Delle cospicue critiche e "autocritiche" nei confronti degli errori della Santa Inquisizione è inutile dire, tanto sono perspicue e note a tutti; diverso, per contro, è il fenomeno dei biasimi mossi allo scienziato pisano da alcuni storici contemporanei per il suo atteggiamento poco conciliante e testardo nel propugnare il copernicanesimo. Arthur Koestler, per esempio, non nasconde affatto la sua forte antipatia per un personaggio che, per puntiglio e prestigio personale, provoca «uno degli episodi più disastrosi per la storia delle idee, in quanto la sventata crociata di Galileo aveva screditato il sistema eliocentrico e precipitato il divorzio tra scienza e fede».

Premesso che non ci appassionano per niente i dibattiti storici fatti col "senno di poi", perché risultano quasi sempre sterili e fuorvianti, di fronte a simili giudizi ci limitiamo a dire: in questa triste vicenda sicuramente sono stati commessi molti errori, da una parte e dall'altra, niente tuttavia può giustificare l'atto di chi impedisce con la forza la legittima libertà di pensiero e d'azione di un individuo. Il "caso Galilei", comunque, non poteva fermare e non ha fermato il processo evolutivo della scienza verso l'autonomia dalla metafisica e dalla teologia, poiché questo era ormai nell'ordine delle cose, però lo ha rallentato e lo ha reso alquanto più difficile. Esso inoltre ci ha lasciato in eredità uno straordinario esempio di errori incrociati su cui vale la pena meditare. Da una parte, infatti, la Chiesa ha sbagliato opponendosi all'esegesi non letterale della Bibbia che oggi tutti i maggiori teologi ammettono; dall'altra, Galilei è caduto in errore rifiutando l'ipoteticità del sistema copernicano prospettatagli dal cardinal Bellarmino, mentre oggi la moderna epistemologia riconosce il carattere teorico e ipotetico della scienza. Perciò «ci troviamo così di fronte al paradosso di un Galilei che sbaglia nel campo delle scienze e di una Curia che sbaglia nel campo della teologia». Un esempio, questo, che deve indurci a non perdere mai di vista i limiti della nostra conoscenza, specie di quella scientifica, e a ricordarci sempre della fallibilità umana, magari ripetendo spesso il famoso motto socratico "So di non sapere".

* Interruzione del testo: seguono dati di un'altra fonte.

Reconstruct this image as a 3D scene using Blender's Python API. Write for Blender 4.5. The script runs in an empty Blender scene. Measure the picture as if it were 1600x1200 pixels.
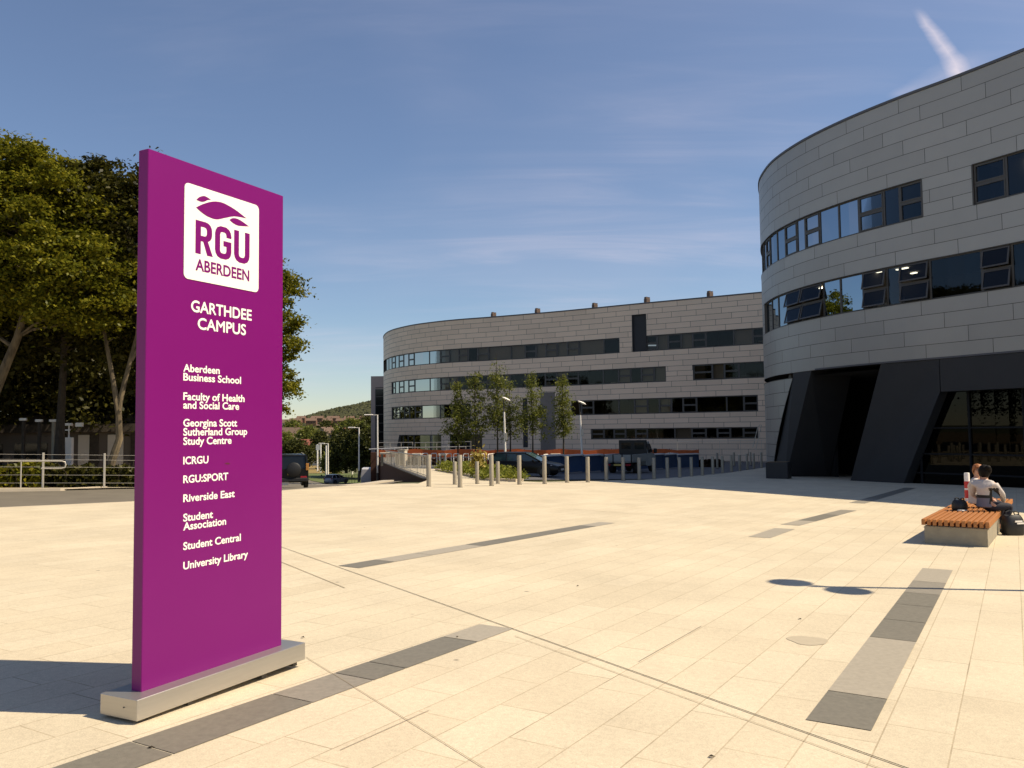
import bpy, bmesh, math, random
import numpy as np
from mathutils import Vector, Matrix
R = math.radians
sc = bpy.context.scene
COL = sc.collection

# ------------------------------------------------------------------ camera
F_PX, PITCH, ROLL, EYE = 1300.0, math.atan(73/1300), -0.0115, 1.65
cam_d = bpy.data.cameras.new('camera'); cam = bpy.data.objects.new('camera', cam_d); COL.objects.link(cam)
cam_d.sensor_width = 36; cam_d.lens = F_PX/1600*36; cam_d.clip_start = .05; cam_d.clip_end = 9000
CM = Matrix.Rotation(math.pi/2+PITCH, 3, 'X') @ Matrix.Rotation(ROLL, 3, 'Z')
cam.matrix_world = Matrix.Translation((0, 0, EYE)) @ CM.to_4x4()
sc.camera = cam

# ------------------------------------------------------------------ sun, sky, exposure
SUN_EL = R(50); SUN_DIR = Vector((math.cos(SUN_EL)*.997, -math.cos(SUN_EL)*.08, math.sin(SUN_EL))).normalized()
sun_d = bpy.data.lights.new('sun', 'SUN'); sun = bpy.data.objects.new('sun', sun_d); COL.objects.link(sun)
sun_d.energy = 5.0; sun_d.angle = R(.5); sun_d.color = (1, .86, .66)
sun.rotation_euler = SUN_DIR.to_track_quat('Z', 'Y').to_euler(); sun.location = (40, 0, 60)
sun['kind'] = 'structure'
sc.view_settings.view_transform = 'Standard'; sc.view_settings.look = 'None'
sc.view_settings.exposure = 0.38; sc.view_settings.gamma = 1
SKY_STRENGTH = .080

def build_world():
    w = bpy.data.worlds.new('World'); sc.world = w; w.use_nodes = True
    nt = w.node_tree; N = nt.nodes; L = nt.links
    bg = N['Background']; bg.inputs[1].default_value = SKY_STRENGTH
    sky = N.new('ShaderNodeTexSky'); sky.sky_type = 'NISHITA'; sky.sun_disc = False
    sky.sun_elevation = SUN_EL; sky.sun_rotation = math.atan2(SUN_DIR.x, SUN_DIR.y)
    sky.air_density = 1.0; sky.dust_density = .1; sky.ozone_density = 1.4
    tc = N.new('ShaderNodeTexCoord'); sep = N.new('ShaderNodeSeparateXYZ'); L.new(tc.outputs['Generated'], sep.inputs[0])
    def m(op, a, b=None, c=None, clamp=False):
        n = N.new('ShaderNodeMath'); n.operation = op; n.use_clamp = clamp
        for i, v in enumerate((a, b, c)):
            if v is None: continue
            if isinstance(v, (int, float)): n.inputs[i].default_value = v
            else: L.new(v, n.inputs[i])
        return n.outputs[0]
    zz = m('MAXIMUM', sep.outputs[2], .02); zc = m('ADD', zz, .10)
    u = m('DIVIDE', sep.outputs[0], zc); v = m('DIVIDE', sep.outputs[1], zc)
    cb = N.new('ShaderNodeCombineXYZ'); L.new(u, cb.inputs[0]); L.new(v, cb.inputs[1])
    def noise(scale, detail, rough, rot, sx, sy, dist=0, off=(0, 0, 0)):
        mp = N.new('ShaderNodeMapping'); mp.inputs['Rotation'].default_value = (0, 0, R(rot)); mp.inputs['Scale'].default_value = (sx, sy, 1)
        mp.inputs['Location'].default_value = off
        L.new(cb.outputs[0], mp.inputs[0])
        n = N.new('ShaderNodeTexNoise'); n.inputs['Scale'].default_value = scale; n.inputs['Detail'].default_value = detail
        n.inputs['Roughness'].default_value = rough; n.inputs['Distortion'].default_value = dist
        L.new(mp.outputs[0], n.inputs[0]); return n.outputs['Fac']
    def ramp(f, a, b):
        n = N.new('ShaderNodeMapRange'); n.interpolation_type = 'SMOOTHSTEP'
        L.new(f, n.inputs[0]); n.inputs[1].default_value = a; n.inputs[2].default_value = b; return n.outputs[0]
    big = ramp(noise(.55, 3, .5, 20, 1, .8, .4, (3.1, 1.7, 0)), .40, .70)
    streak = ramp(noise(1.3, 8, .6, -24, .5, 2.0, 1.2), .40, .80)
    veil = m('MULTIPLY', m('ADD', m('MULTIPLY', streak, .75), .25), big)
    low = ramp(noise(1.0, 6, .6, 8, .4, 1.6, .5, (7, 2, 0)), .50, .78)
    fac = m('ADD', m('ADD', m('MULTIPLY', veil, .50), m('MULTIPLY', low, .13)), .06, clamp=True)
    # one narrow wisp of cirrus, a line in the cloud layer
    dx, dy = .8, -.6
    def wisp(u0, v0, u1, v1, wd, amt):
        ax, ay = u1-u0, v1-v0; ln = math.hypot(ax, ay); ax /= ln; ay /= ln
        wob = m('MULTIPLY', m('SUBTRACT', noise(3.2, 5, .6, 0, 1, 1, .3), .5), wd*1.6)
        pu = m('SUBTRACT', u, u0); pv = m('SUBTRACT', v, v0)
        t = m('DIVIDE', m('ADD', m('MULTIPLY', pu, ax), m('MULTIPLY', pv, ay)), ln)
        d = m('ABSOLUTE', m('ADD', m('SUBTRACT', m('MULTIPLY', pu, ay), m('MULTIPLY', pv, ax)), wob))
        wdt = m('MULTIPLY', m('ADD', m('MULTIPLY', t, .55), .45), wd)
        inn = m('SUBTRACT', 1.0, m('DIVIDE', d, wdt), clamp=True)
        e0 = ramp(t, -.12, .18); e1 = ramp(t, 1.7, 1.1)
        tex = m('ADD', m('MULTIPLY', noise(9, 5, .65, 0, 1, 1, .5), .9), .2)
        return m('MULTIPLY', m('MULTIPLY', m('MULTIPLY', inn, e0), m('MULTIPLY', e1, tex)), amt)
    def uv(px, py):
        d = CM @ Vector(((px-800)/F_PX, (600-py)/F_PX, -1)); d.normalize(); return d.x/(d.z+.10), d.y/(d.z+.10)
    a = uv(1440, 22); b = uv(1500, 120)
    w1 = wisp(*a, *b, .028, 1.0)
    a = uv(1395, 150); b = uv(1490, 112)
    w2 = wisp(*a, *b, .06, .30)
    fac = m('ADD', fac, m('ADD', w1, w2), clamp=True)
    hz = ramp(sep.outputs[2], .0, .10); fac = m('MULTIPLY', fac, hz)
    mix = N.new('ShaderNodeMixRGB'); L.new(fac, mix.inputs[0])
    hsv = N.new('ShaderNodeHueSaturation'); hsv.inputs['Saturation'].default_value = 1.08; L.new(sky.outputs[0], hsv.inputs['Color'])
    tn = N.new('ShaderNodeMixRGB'); tn.blend_type = 'MULTIPLY'; tn.inputs[0].default_value = 1; tn.inputs[2].default_value = (.95, .98, 1.05, 1); L.new(hsv.outputs[0], tn.inputs[1]); L.new(tn.outputs[0], mix.inputs[1]); mix.inputs[2].default_value = (7.4, 6.8, 7.7, 1)
    L.new(mix.outputs[0], bg.inputs[0])
build_world()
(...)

Dopo la sentenza del Sant'Uffizio, a Galileo rimasero da vivere meno di nove anni tra molte angustie morali e fisiche, prime fra tutte la mancanza di libertà, i dolori familiari (la morte della figlia più cara) e la perdita della vista. Ma la sua tenacia gli permise ancora di scrivere l'opera scientifica più importante, in cui si gettano le basi della dinamica moderna:

Discorsi e dimostrazioni matematiche intorno a due nuove scienze, attinenti alla meccanica e i movimenti locali. I suoi biografi raccontano come in questi tristi anni per consolarsi delle sue disgrazie leggesse spesso alcune lettere che suor Maria Celeste (Virginia), la figlia amata alla quale avrebbe voluto tener nascosti i suoi guai con l'Inquisizione, gli aveva inviato in quelle ambasce. E con due di queste lettere vogliamo concludere il capitolo:

 

Carissimo Signor Padre, ho voluto scrivergli adesso, acciò ella sappia che io sono a parte de i suoi travagli, il che a lei dovrebbe essere di qualche alleggerimento: non ne ho già dato indizio ad alcun'altra, volendo che queste cose di poco gusto siano tutte mie... E chi sa che mentre adesso sto scrivendo, V S. non si ritrovi fuora d'ogni frangente e d'ogni pensiero? [scritta il 30 aprile 1633, prima della condanna]

 

Carissimo Signor Padre, adesso è il tempo di prevalersi più che mai di quella prudenza che gl'ha concesso il Signor Iddio, sostenendo questi colpi con quella fortezza d'animo, che la religione, proffessione et età sua ricercano. E già che ella per molte esperienze può haver piena cognizione della fallacia e instabilità di tutte le cose di questo mondaccio, non dovrà far molto caso di queste burasche, anzi sperare che presto siano per quietarsi, e cangiarsi in altrettanta sua soddisfazione [scritta il 2 luglio 1633, dopo l'abiura].